◆ Source material ◆
>> BEGIN

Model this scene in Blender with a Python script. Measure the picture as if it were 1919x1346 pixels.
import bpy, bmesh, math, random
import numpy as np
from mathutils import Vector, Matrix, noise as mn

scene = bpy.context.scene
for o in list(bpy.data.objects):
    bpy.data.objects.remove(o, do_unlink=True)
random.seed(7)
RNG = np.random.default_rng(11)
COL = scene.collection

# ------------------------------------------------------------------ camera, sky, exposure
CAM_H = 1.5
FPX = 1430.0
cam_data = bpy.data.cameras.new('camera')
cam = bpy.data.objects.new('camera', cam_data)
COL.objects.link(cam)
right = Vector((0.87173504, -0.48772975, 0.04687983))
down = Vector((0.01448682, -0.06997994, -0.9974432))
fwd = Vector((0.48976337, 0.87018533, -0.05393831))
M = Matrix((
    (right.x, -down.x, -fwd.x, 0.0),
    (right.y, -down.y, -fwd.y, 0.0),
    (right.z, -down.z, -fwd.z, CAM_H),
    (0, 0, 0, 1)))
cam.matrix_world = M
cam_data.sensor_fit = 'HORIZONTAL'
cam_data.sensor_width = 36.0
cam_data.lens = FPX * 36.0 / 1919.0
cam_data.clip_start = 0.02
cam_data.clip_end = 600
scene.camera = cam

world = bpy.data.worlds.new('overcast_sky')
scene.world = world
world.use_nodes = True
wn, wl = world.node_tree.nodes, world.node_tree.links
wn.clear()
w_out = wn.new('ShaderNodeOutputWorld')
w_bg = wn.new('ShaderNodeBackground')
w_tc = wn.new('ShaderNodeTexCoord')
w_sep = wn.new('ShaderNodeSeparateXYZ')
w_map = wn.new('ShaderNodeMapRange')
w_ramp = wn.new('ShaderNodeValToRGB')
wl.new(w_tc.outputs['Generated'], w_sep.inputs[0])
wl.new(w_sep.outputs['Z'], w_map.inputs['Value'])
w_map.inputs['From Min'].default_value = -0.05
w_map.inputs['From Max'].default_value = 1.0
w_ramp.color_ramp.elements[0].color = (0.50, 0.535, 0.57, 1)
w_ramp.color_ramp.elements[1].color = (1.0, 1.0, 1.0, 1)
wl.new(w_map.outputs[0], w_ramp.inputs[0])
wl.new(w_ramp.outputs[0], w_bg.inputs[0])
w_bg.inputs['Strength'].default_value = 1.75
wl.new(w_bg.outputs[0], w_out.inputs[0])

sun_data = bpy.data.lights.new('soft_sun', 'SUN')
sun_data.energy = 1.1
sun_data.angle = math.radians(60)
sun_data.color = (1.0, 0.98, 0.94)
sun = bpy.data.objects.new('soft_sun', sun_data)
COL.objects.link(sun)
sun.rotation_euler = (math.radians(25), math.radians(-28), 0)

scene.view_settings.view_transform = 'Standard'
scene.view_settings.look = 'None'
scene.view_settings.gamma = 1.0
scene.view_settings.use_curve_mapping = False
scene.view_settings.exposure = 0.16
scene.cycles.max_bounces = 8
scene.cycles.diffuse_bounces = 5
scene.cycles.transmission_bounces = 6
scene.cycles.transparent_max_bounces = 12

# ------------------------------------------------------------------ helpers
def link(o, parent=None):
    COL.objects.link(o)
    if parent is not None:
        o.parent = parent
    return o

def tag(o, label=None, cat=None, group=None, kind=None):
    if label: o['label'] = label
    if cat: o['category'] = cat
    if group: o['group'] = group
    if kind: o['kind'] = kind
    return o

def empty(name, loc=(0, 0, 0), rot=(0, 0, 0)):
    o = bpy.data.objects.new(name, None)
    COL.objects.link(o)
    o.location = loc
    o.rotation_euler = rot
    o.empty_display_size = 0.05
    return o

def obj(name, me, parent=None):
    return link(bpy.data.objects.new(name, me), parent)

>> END

◆ Written task ◆
Please print the material above exactly as it appears, from its first line through the line containing "scene.camera = cam", inclusive, and stop there.

◆ Answer to the task ◆
Model this scene in Blender with a Python script. Measure the picture as if it were 1919x1346 pixels.
import bpy, bmesh, math, random
import numpy as np
from mathutils import Vector, Matrix, noise as mn

scene = bpy.context.scene
for o in list(bpy.data.objects):
    bpy.data.objects.remove(o, do_unlink=True)
random.seed(7)
RNG = np.random.default_rng(11)
COL = scene.collection

# ------------------------------------------------------------------ camera, sky, exposure
CAM_H = 1.5
FPX = 1430.0
cam_data = bpy.data.cameras.new('camera')
cam = bpy.data.objects.new('camera', cam_data)
COL.objects.link(cam)
right = Vector((0.87173504, -0.48772975, 0.04687983))
down = Vector((0.01448682, -0.06997994, -0.9974432))
fwd = Vector((0.48976337, 0.87018533, -0.05393831))
M = Matrix((
    (right.x, -down.x, -fwd.x, 0.0),
    (right.y, -down.y, -fwd.y, 0.0),
    (right.z, -down.z, -fwd.z, CAM_H),
    (0, 0, 0, 1)))
cam.matrix_world = M
cam_data.sensor_fit = 'HORIZONTAL'
cam_data.sensor_width = 36.0
cam_data.lens = FPX * 36.0 / 1919.0
cam_data.clip_start = 0.02
cam_data.clip_end = 600
scene.camera = cam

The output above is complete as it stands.